Tuesday, July 28, 2015

REVIEW: City of Women by David Gillham

City of Women
by David R Gillham

Publisher: Putnam Adult
Page Count: 400
Release Date: August 7. 2012
Format: Trade Paperback

How got: personal library; bought from local B&N

First attention getter: pretty cover and storyline of regular Germans during WWII


From GoodReads:

Whom do you trust, whom do you love, and who can be saved?

It is 1943—the height of the Second World War—and Berlin has essentially become a city of women.

Sigrid Schröder is, for all intents and purposes, the model German soldier’s wife: She goes to work every day, does as much with her rations as she can, and dutifully cares for her meddling mother-in-law, all the while ignoring the horrific immoralities of the regime. But behind this façade is an entirely different Sigrid, a woman who dreams of her former lover, now lost in the chaos of the war. Her lover is a Jew.

But Sigrid is not the only one with secrets. A high ranking SS officer and his family move down the hall and Sigrid finds herself pulled into their orbit. A young woman doing her duty-year is out of excuses before Sigrid can even ask her any questions. And then there’s the blind man selling pencils on the corner, whose eyes Sigrid can feel following her from behind the darkness of his goggles.

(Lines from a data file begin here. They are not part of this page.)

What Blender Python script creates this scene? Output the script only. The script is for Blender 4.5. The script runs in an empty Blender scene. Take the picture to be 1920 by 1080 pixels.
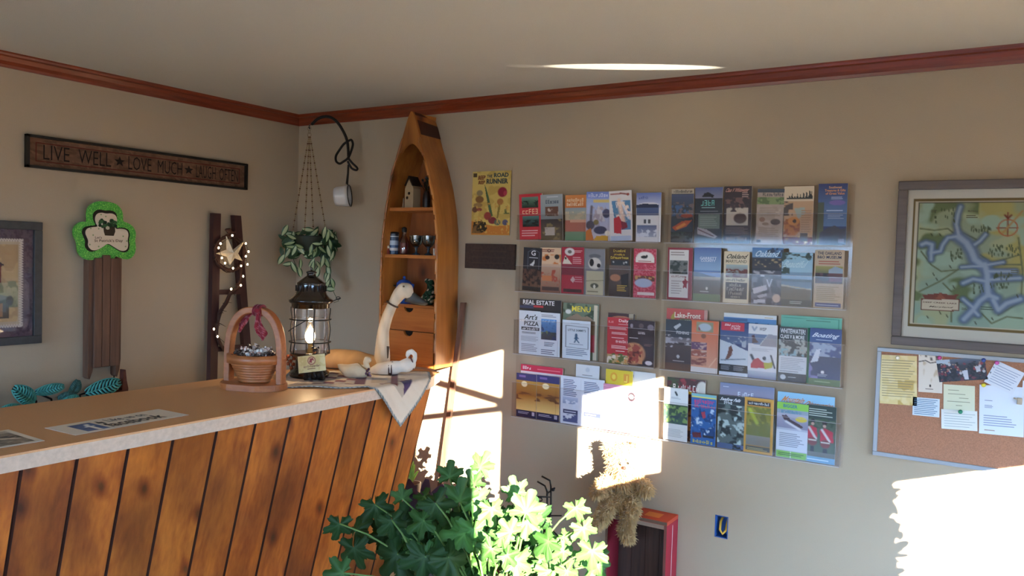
import bpy, bmesh, math, random
import numpy as np
from mathutils import Vector, Matrix
random.seed(7)
D = bpy.data
SC = bpy.context.scene
COL = SC.collection
PI = math.pi
# ---------------------------------------------------------------- colour
def s2l(c):
    return c / 12.92 if c <= .04045 else ((c + .055) / 1.055) ** 2.4
def hx(s):
    if not isinstance(s, str):
        return tuple(s)
    if len(s) == 3:
        s = ''.join(c + c for c in s)
    return tuple(s2l(int(s[i:i + 2], 16) / 255) for i in (0, 2, 4))
# ---------------------------------------------------------------- camera frame
CAM = np.array([3.72482516, -3.41871747, 1.62729198])
YAW, PITCH, ROLL, FPX = math.radians(-32.4304131), math.radians(-2.259373), math.radians(-1.71769915), 1509.5515
def _rot(y, p, r):
    f = np.array([math.sin(y) * math.cos(p), math.cos(y) * math.cos(p), math.sin(p)])
    r0 = np.array([math.cos(y), -math.sin(y), 0]); d0 = np.cross(f, r0)
    return np.array([math.cos(r) * r0 + math.sin(r) * d0, -math.sin(r) * r0 + math.cos(r) * d0, f])
ROT = _rot(YAW, PITCH, ROLL)
def ray(u, v):
    return ROT.T @ np.array([(u - 960) / FPX, (v - 540) / FPX, 1])
def P(u, v, ax, val):
    """where the line of sight of a photo point meets the plane axis=val (a survey of the room)"""
    q = ray(u, v); s = (val - CAM[ax]) / q[ax]
    return Vector(CAM + s * q)
def B(u, v, y=0.): return P(u, v, 1, y)        # on the long wall with the brochures
def A(u, v, x=0.): return P(u, v, 0, x)        # on the left wall with the sign
CT = 1.07
def T(u, v, z=CT): return P(u, v, 2, z)        # on the counter top
VIEW = Vector((ROT[2][0], ROT[2][1], 0)).normalized()
SIDE = Vector((VIEW.y, -VIEW.x, 0))
def upright(base):
    """surveyor for the upright plane through base that faces into the room"""
    b = np.array(base); n = np.array(VIEW)
    def w(u, v, off=0.):
        q = ray(u, v); s = (n @ (b - CAM)) / (n @ q)
        return Vector(CAM + s * q) - VIEW * off
    w.px = (n @ (b - CAM)) / FPX
    return w
# ---------------------------------------------------------------- mesh builder
class MB:
    def __init__(s): s.v = []; s.f = []; s.m = []; s.c = []; s.sm = []
    def add(s, v, f, m=0, c=(1, 1, 1), sm=False):
        o = len(s.v); s.v += [tuple(x) for x in v]
        percol = len(c) == len(v) and len(v) > 0 and hasattr(c[0], '__len__')
        s.c += [tuple(x) for x in c] if percol else [tuple(c)] * len(v)
        for q in f:
            s.f.append([i + o for i in q]); s.m.append(m); s.sm.append(sm)
        return s
    def box(s, lo, hi, m=0, c=(1, 1, 1), M=None, bev=0.):
        x0, y0, z0 = lo; x1, y1, z1 = hi
        if bev > 0:
            bm = bmesh.new(); bmesh.ops.create_cube(bm, size=1)
            for v in bm.verts:
                v.co = Vector(((x0 + x1) / 2 + v.co.x * (x1 - x0), (y0 + y1) / 2 + v.co.y * (y1 - y0), (z0 + z1) / 2 + v.co.z * (z1 - z0)))
            bmesh.ops.bevel(bm, geom=bm.edges[:], offset=bev, segments=2, affect='EDGES', profile=.6)
            bm.verts.index_update()
            vs = [v.co.copy() for v in bm.verts]; fs = [[v.index for v in f.verts] for f in bm.faces]; bm.free()
        else:
            vs = [Vector(p) for p in [(x0, y0, z0), (x1, y0, z0), (x1, y1, z0), (x0, y1, z0), (x0, y0, z1), (x1, y0, z1), (x1, y1, z1), (x0, y1, z1)]]
            fs = [(0, 3, 2, 1), (4, 5, 6, 7), (0, 1, 5, 4), (1, 2, 6, 5), (2, 3, 7, 6), (3, 0, 4, 7)]
        if M is not None: vs = [M @ v for v in vs]
        return s.add(vs, fs, m, c)
    def tube(s, pts, r, n=8, m=0, c=(1, 1, 1), closed=False, caps=True, flat=1.):
        pts = [Vector(p) for p in pts]; k = len(pts)
        rs = r if hasattr(r, '__len__') else [r] * k
        ref = None; vs = []
        for i, p in enumerate(pts):
            a = pts[i - 1] if (i > 0 or closed) else p; b = pts[(i + 1) % k] if (i < k - 1 or closed) else p
            t = (b - a); t = t.normalized() if t.length > 1e-9 else Vector((0, 0, 1))
            if ref is None: ref = t.orthogonal().normalized()
            ref = (ref - t * ref.dot(t)); ref = ref.normalized() if ref.length > 1e-6 else t.orthogonal().normalized()
            bi = t.cross(ref)
            for j in range(n):
                an = 2 * PI * j / n
                vs.append(p + (ref * math.cos(an) + bi * math.sin(an) * flat) * rs[i])
        fs = []
        for i in range(k if closed else k - 1):
            i2 = (i + 1) % k
            for j in range(n):
                j2 = (j + 1) % n
                fs.append((i * n + j, i * n + j2, i2 * n + j2, i2 * n + j))
        if caps and not closed:
            fs.append(tuple(reversed(range(n)))); fs.append(tuple(range((k - 1) * n, k * n)))
        return s.add(vs, fs, m, c, True)
    def lathe(s, c0, prof, n=32, m=0, c=(1, 1, 1), sm=True, caps=True):
        x, y, z = c0; vs = []; fs = []; k = len(prof)
        for r, h in prof:
            for j in range(n):
                a = 2 * PI * j / n; vs.append((x + r * math.cos(a), y + r * math.sin(a), z + h))
        for i in range(k - 1):
            for j in range(n):
                j2 = (j + 1) % n; fs.append((i * n + j, i * n + j2, (i + 1) * n + j2, (i + 1) * n + j))
        s.add(vs, fs, m, c, sm)
        if caps:
            for i, rv in ((0, True), (k - 1, False)):
                if prof[i][0] > 1e-5:
                    ring = vs[i * n:(i + 1) * n]; s.add(ring, [tuple(reversed(range(n))) if rv else tuple(range(n))], m, c)
        return s
    def prism(s, poly, t, M, m=0, c=(1, 1, 1), bev=0.):
        """2-D outline (x,y) extruded t along local z, placed by M"""
        n = len(poly)
        ar = sum(poly[i][0] * poly[(i + 1) % n][1] - poly[(i + 1) % n][0] * poly[i][1] for i in range(n))
        if ar < 0: poly = poly[::-1]
        vs = [M @ Vector((x, y, 0)) for x, y in poly] + [M @ Vector((x, y, t)) for x, y in poly]
        fs = [tuple(reversed(range(n))), tuple(range(n, 2 * n))] + [(i, (i + 1) % n, n + (i + 1) % n, n + i) for i in range(n)]
        return s.add(vs, fs, m, c)
    def ball(s, ce, r, m=0, c=(1, 1, 1), n=12, M=None):
        rx = r if hasattr(r, '__len__') else (r, r, r); vs = []; fs = []
        ce = Vector(ce); k = max(6, n // 2 + 2)
        for i in range(k + 1):
            th = PI * i / k
            for j in range(n):
                ph = 2 * PI * j / n
                q = Vector((rx[0] * math.sin(th) * math.cos(ph), rx[1] * math.sin(th) * math.sin(ph), rx[2] * math.cos(th)))
                vs.append(ce + (M @ q if M is not None else q))
        for i in range(k):
            for j in range(n):
                j2 = (j + 1) % n; fs.append((i * n + j, (i + 1) * n + j, (i + 1) * n + j2, i * n + j2))
        return s.add(vs, fs, m, c, True)
    def build(s, name, mats, parent=None, origin=None, solid=False):
        me = D.meshes.new(name); mats = mats if isinstance(mats, (list, tuple)) else [mats]
        if parent is not None: o = Vector(parent.get('_w', (0, 0, 0)))
        elif origin is not None: o = Vector(origin)
        else:
            a = np.array(s.v); lo = a.min(0); hi = a.max(0); o = Vector(((lo[0] + hi[0]) / 2, (lo[1] + hi[1]) / 2, lo[2]))
        me.from_pydata([tuple(Vector(p) - o) for p in s.v], [], s.f)
        for x in mats: me.materials.append(x)
        me.polygons.foreach_set('material_index', s.m); me.polygons.foreach_set('use_smooth', s.sm)
        at = me.color_attributes.new('Col', 'FLOAT_COLOR', 'POINT')
        at.data.foreach_set('color', np.hstack([np.array(s.c, dtype=np.float32).reshape(-1, 3), np.ones((len(s.v), 1), np.float32)]).ravel())
        me.validate(); me.update()
        if solid:
            bm = bmesh.new(); bm.from_mesh(me); bmesh.ops.remove_doubles(bm, verts=bm.verts, dist=1e-5); bmesh.ops.recalc_face_normals(bm, faces=bm.faces); bm.to_mesh(me); bm.free()
        ob = D.objects.new(name, me); COL.objects.link(ob); ob['_w'] = tuple(o)
        if parent is not None: ob.parent = parent
        else: ob.location = o
        return ob
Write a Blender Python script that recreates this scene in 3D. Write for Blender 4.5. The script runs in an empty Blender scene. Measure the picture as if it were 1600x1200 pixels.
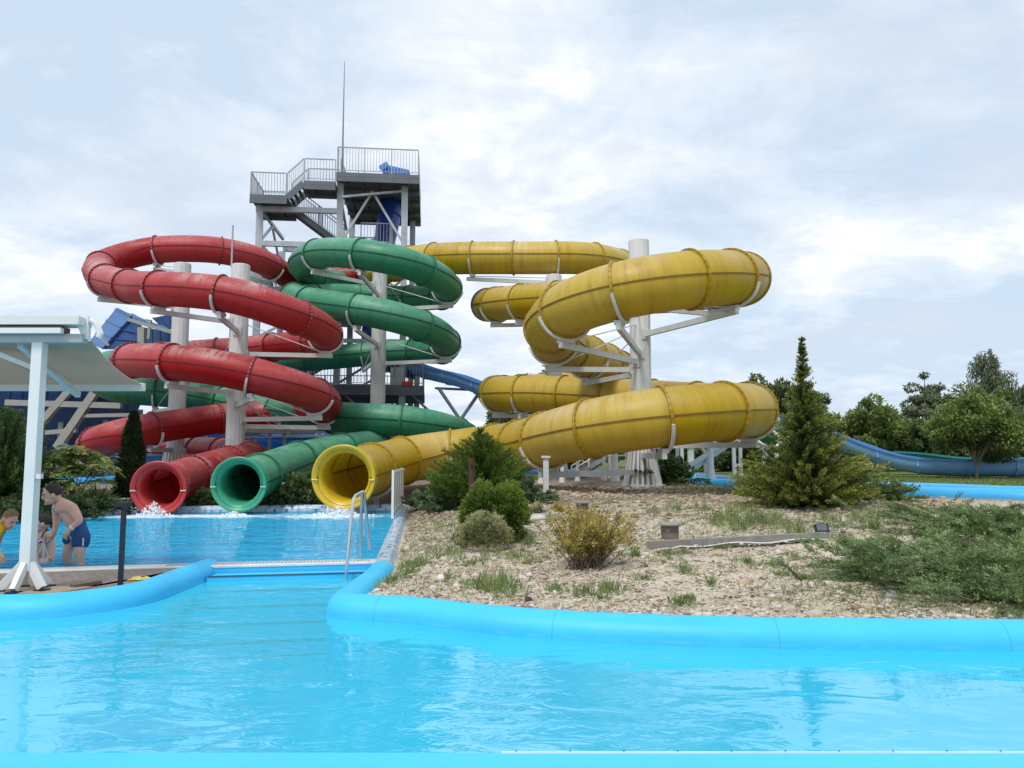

Soon Sigrid is embroiled in a world she knew nothing about, and as her eyes open to the reality around her, the carefully constructed fortress of solitude she has built over the years begins to collapse. She must choose to act on what is right and what is wrong, and what falls somewhere in the shadows between the two. 

In this page-turning novel, David Gillham explores what happens to ordinary people thrust into extraordinary times, and how the choices they make can be the difference between life and death.

My Thoughts:

Star Rating - 5

My favorite part of this book was how intimate a look we get into the daily lives of the average German during WWII. The reader gets an in-depth look at the long lines for food, the ever-looming threat of the Gestapo and watching what one says, the dank fear of the bomb shelters, and the struggle to keep u hope in such a gray, drudge-filled world. I liked how this book showed that not every German was a hard-toed Nazi; some were just trying to survive in a country gone mad.

I really liked Sigrid’s character. She shows incredible character development and change as the story progressed. Starting out as a simple, pushover of a girl, she blossoms into a strong, courageous, and intelligent woman, facing all the circumstances that come her way with aplomb. I liked that she found herself in staying others and conducting her own form of resistance against the Nazis.

I also have to give a shout-out to the other characters, too. I adored the fact that most of the people portrayed are NOT what they appear to be. Allies are betrayers, neighbors are hidden people, soldiers are purveyors of assistance, and those whom one thought would be the biggest threat actually provide the best of help. The author does a great job in layering his characters to create three-dimensional models in which to explore this world through.

This book deserves all the hype it got. With a great setting, balance portrayal of Germany at war, and intense characters with an intriguing story, this book stands out in the WWII historical fiction genre. I’d highly recommend this book to those who enjoy the genre. I heartily hope the author writes something else as the world would benefit by more than his pen.